Prior to the organizational change, the law had six criminal and related grounds of exclusion, including section 212(a)(9), which related to crimes involving moral turpitude. The 1990 Act consolidated all of these into section 212(a)(2), and in the course thereof made several purely stylistic changes.

The substantive modifications related to the scope of the "petty offense" exception. In 1984 Congress had simplified the provision to some degree, by shifting the focus from whether the crime was classifiable as a felony or a misdemeanor to what sentence was actually imposed. See Continuing Appropriations, 1985 — Comprehensive Crime Control Act of 1984, Pub.L. No. 98-473, tit. II, § 220(a), 1984 U.S.C.C.A.N. (98 Stat.) 1837, 1976, 2027-28 (1994). In doing so, however, it allowed many aliens who were convicted of serious offenses, but who received minor sentences, to escape a finding of inadmissibility. The 1990 Act reversed this policy, requiring that the offense itself, as well as the sentence imposed, be relatively minor. By 1990, the 1984 amendment had also created a complication because in 1988 we held that a suspended sentence was one actually imposed. See Matter of Castro, 19 IN Dec. 692 (BIA 1988). Thus it became important to determine whether the criminal court had suspended the imposition or execution of a sentence. The 1990 Act resolved this problem by adding language that the exception applies "regardless of the extent to which the sentence was ultimately executed." Immigration Act of 1990, § 601, 104 Stat. at 5067-68.

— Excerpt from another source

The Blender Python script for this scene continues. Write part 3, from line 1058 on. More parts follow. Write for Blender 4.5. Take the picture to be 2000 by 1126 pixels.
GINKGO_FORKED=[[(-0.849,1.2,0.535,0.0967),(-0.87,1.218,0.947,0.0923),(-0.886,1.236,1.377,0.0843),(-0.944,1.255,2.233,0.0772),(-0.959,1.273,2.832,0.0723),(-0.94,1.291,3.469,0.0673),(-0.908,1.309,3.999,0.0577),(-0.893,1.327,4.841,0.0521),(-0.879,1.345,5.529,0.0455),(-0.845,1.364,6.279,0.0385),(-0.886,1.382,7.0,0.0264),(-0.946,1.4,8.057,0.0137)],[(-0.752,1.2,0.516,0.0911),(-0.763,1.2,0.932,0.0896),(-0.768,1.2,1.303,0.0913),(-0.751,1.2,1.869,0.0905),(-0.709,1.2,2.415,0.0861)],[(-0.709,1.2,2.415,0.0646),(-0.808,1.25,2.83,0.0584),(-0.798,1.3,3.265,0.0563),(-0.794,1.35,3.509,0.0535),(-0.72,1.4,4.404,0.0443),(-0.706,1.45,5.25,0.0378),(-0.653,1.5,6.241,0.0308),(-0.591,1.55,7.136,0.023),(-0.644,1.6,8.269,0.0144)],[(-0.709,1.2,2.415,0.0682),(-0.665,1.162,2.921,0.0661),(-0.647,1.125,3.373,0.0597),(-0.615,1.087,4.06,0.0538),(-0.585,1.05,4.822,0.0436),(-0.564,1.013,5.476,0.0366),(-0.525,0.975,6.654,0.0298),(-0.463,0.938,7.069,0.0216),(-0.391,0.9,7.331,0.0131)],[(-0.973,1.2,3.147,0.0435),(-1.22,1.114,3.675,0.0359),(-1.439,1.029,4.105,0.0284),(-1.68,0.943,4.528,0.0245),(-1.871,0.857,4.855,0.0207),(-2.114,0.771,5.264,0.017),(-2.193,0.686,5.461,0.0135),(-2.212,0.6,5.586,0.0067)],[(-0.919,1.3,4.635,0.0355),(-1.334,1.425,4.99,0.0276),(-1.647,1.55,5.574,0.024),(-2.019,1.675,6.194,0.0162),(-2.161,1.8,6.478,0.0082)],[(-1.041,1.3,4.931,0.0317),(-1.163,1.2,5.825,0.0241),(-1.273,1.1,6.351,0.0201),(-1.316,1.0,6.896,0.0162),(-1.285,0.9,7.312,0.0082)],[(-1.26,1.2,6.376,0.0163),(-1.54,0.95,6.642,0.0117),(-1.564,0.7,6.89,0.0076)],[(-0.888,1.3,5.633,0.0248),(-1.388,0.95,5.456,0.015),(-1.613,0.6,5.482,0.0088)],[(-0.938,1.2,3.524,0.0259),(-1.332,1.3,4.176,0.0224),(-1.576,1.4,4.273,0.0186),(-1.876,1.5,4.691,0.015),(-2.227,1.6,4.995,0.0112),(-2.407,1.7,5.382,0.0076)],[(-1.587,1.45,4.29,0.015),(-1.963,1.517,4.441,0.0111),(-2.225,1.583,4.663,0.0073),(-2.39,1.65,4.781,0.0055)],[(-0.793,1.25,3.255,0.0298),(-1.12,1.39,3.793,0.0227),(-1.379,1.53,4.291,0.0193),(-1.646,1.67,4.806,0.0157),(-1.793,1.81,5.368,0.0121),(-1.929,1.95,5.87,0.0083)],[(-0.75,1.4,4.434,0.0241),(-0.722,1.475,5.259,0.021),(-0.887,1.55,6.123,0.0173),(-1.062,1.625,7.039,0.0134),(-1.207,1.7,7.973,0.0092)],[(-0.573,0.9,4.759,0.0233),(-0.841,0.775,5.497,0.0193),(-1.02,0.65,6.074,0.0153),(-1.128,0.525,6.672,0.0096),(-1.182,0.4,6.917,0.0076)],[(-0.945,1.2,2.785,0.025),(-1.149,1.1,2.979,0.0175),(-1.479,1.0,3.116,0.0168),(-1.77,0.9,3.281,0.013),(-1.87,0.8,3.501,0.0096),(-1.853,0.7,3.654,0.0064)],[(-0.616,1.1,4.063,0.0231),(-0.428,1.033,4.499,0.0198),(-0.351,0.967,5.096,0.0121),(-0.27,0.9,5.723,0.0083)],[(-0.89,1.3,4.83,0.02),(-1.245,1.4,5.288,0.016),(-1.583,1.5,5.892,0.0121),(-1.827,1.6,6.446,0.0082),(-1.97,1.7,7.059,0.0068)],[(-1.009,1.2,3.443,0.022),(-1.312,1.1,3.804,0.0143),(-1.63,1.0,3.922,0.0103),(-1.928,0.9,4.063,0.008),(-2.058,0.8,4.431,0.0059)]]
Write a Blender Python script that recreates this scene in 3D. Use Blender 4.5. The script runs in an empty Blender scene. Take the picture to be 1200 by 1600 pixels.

There is no indication — apart from deletion of the word "such" itself — that the 1990 change in the "only one crime" provision at issue here was anything more than a stylistic change resulting from the reorganization of section 212(a), it being implicit that the bar is only activated by an alien's commission of another turpitudinous offense. This, in combination with the history of the provision, confirms our understanding that the "only one crime" bar is meant to apply only where the alien is found to have committed another crime involving moral turpitude.

We conclude that the phrase "only one crime" in section 212(a)(2)(A)(ii) of the Act does not bear the construction placed upon it by the Immigration Judge. The basis on which the Immigration Judge found the respondent ineligible for cancellation of removal cannot, therefore, be sustained. Accordingly, we will remand the case for further proceedings.

C. Voluntary Departure

The Immigration Judge also found the respondent ineligible for voluntary departure because his 1997 conviction precluded him from establishing good moral character for the requisite 5-year period. For reasons previously stated, we disagree and find that the conviction does not bar him from this form of relief on statutory grounds.

V. CONCLUSION

The respondent's appeal will be sustained and this matter will be remanded to the Immigration Judge for consideration of the respondent's applications for relief, consistent with this decision. We express no view on whether the respondent otherwise meets the requirements for such relief or merits a grant in the exercise of discretion.

ORDER: The appeal is sustained.

FURTHER ORDER: The record is remanded to the Immigration Court for further proceedings consistent with this opinion, and for the entry of a new decision.